### EXERCISE DETAILS:
Copy out all the data, word for word.

### AVAILABLE DATA:
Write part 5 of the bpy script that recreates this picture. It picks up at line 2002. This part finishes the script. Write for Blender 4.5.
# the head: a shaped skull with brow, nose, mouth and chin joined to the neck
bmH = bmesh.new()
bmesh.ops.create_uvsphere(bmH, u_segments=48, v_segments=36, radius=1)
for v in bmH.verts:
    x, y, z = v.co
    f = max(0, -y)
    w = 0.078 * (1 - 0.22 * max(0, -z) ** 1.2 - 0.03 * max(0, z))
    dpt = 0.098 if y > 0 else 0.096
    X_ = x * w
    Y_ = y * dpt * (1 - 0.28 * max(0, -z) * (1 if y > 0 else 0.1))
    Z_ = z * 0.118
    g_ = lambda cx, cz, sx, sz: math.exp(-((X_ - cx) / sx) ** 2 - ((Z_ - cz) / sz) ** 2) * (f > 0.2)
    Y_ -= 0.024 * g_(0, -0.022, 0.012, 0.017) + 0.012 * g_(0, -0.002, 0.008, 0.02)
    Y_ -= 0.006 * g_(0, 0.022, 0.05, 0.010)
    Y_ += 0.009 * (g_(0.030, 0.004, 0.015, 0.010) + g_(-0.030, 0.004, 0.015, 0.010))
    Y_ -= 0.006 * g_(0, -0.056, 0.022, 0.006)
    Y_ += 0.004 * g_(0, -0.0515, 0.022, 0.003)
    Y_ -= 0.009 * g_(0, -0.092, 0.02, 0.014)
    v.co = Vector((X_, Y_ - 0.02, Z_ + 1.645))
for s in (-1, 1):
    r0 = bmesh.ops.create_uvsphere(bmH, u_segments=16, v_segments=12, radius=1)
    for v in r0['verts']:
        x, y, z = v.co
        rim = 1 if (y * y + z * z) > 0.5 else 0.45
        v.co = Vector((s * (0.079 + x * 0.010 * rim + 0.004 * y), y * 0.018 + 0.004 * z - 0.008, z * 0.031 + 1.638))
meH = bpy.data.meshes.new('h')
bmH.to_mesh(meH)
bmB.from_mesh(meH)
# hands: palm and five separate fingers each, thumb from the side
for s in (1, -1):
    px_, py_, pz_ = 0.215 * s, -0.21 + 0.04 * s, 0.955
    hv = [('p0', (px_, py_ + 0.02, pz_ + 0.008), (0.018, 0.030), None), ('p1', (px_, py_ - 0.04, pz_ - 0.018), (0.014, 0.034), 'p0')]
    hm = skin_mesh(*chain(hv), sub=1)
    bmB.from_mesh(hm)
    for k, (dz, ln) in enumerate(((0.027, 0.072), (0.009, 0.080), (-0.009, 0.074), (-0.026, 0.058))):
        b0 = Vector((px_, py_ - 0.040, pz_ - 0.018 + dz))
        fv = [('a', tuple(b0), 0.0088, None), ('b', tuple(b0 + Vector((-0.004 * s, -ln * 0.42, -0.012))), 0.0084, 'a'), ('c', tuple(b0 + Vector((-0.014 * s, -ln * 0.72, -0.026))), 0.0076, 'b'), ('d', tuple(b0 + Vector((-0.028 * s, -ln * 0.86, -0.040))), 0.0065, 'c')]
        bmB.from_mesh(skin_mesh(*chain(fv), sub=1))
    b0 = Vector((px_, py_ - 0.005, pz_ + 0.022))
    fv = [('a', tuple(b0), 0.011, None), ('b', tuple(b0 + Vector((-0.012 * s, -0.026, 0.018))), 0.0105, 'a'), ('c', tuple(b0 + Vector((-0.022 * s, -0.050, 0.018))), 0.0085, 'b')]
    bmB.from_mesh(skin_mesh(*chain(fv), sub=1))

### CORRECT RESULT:
Write part 5 of the bpy script that recreates this picture. It picks up at line 2002. This part finishes the script. Write for Blender 4.5.
# the head: a shaped skull with brow, nose, mouth and chin joined to the neck
bmH = bmesh.new()
bmesh.ops.create_uvsphere(bmH, u_segments=48, v_segments=36, radius=1)
for v in bmH.verts:
    x, y, z = v.co
    f = max(0, -y)
    w = 0.078 * (1 - 0.22 * max(0, -z) ** 1.2 - 0.03 * max(0, z))
    dpt = 0.098 if y > 0 else 0.096
    X_ = x * w
    Y_ = y * dpt * (1 - 0.28 * max(0, -z) * (1 if y > 0 else 0.1))
    Z_ = z * 0.118
    g_ = lambda cx, cz, sx, sz: math.exp(-((X_ - cx) / sx) ** 2 - ((Z_ - cz) / sz) ** 2) * (f > 0.2)
    Y_ -= 0.024 * g_(0, -0.022, 0.012, 0.017) + 0.012 * g_(0, -0.002, 0.008, 0.02)
    Y_ -= 0.006 * g_(0, 0.022, 0.05, 0.010)
    Y_ += 0.009 * (g_(0.030, 0.004, 0.015, 0.010) + g_(-0.030, 0.004, 0.015, 0.010))
    Y_ -= 0.006 * g_(0, -0.056, 0.022, 0.006)
    Y_ += 0.004 * g_(0, -0.0515, 0.022, 0.003)
    Y_ -= 0.009 * g_(0, -0.092, 0.02, 0.014)
    v.co = Vector((X_, Y_ - 0.02, Z_ + 1.645))
for s in (-1, 1):
    r0 = bmesh.ops.create_uvsphere(bmH, u_segments=16, v_segments=12, radius=1)
    for v in r0['verts']:
        x, y, z = v.co
        rim = 1 if (y * y + z * z) > 0.5 else 0.45
        v.co = Vector((s * (0.079 + x * 0.010 * rim + 0.004 * y), y * 0.018 + 0.004 * z - 0.008, z * 0.031 + 1.638))
meH = bpy.data.meshes.new('h')
bmH.to_mesh(meH)
bmB.from_mesh(meH)
# hands: palm and five separate fingers each, thumb from the side
for s in (1, -1):
    px_, py_, pz_ = 0.215 * s, -0.21 + 0.04 * s, 0.955
    hv = [('p0', (px_, py_ + 0.02, pz_ + 0.008), (0.018, 0.030), None), ('p1', (px_, py_ - 0.04, pz_ - 0.018), (0.014, 0.034), 'p0')]
    hm = skin_mesh(*chain(hv), sub=1)
    bmB.from_mesh(hm)
    for k, (dz, ln) in enumerate(((0.027, 0.072), (0.009, 0.080), (-0.009, 0.074), (-0.026, 0.058))):
        b0 = Vector((px_, py_ - 0.040, pz_ - 0.018 + dz))
        fv = [('a', tuple(b0), 0.0088, None), ('b', tuple(b0 + Vector((-0.004 * s, -ln * 0.42, -0.012))), 0.0084, 'a'), ('c', tuple(b0 + Vector((-0.014 * s, -ln * 0.72, -0.026))), 0.0076, 'b'), ('d', tuple(b0 + Vector((-0.028 * s, -ln * 0.86, -0.040))), 0.0065, 'c')]
        bmB.from_mesh(skin_mesh(*chain(fv), sub=1))
    b0 = Vector((px_, py_ - 0.005, pz_ + 0.022))
    fv = [('a', tuple(b0), 0.011, None), ('b', tuple(b0 + Vector((-0.012 * s, -0.026, 0.018))), 0.0105, 'a'), ('c', tuple(b0 + Vector((-0.022 * s, -0.050, 0.018))), 0.0085, 'b')]
    bmB.from_mesh(skin_mesh(*chain(fv), sub=1))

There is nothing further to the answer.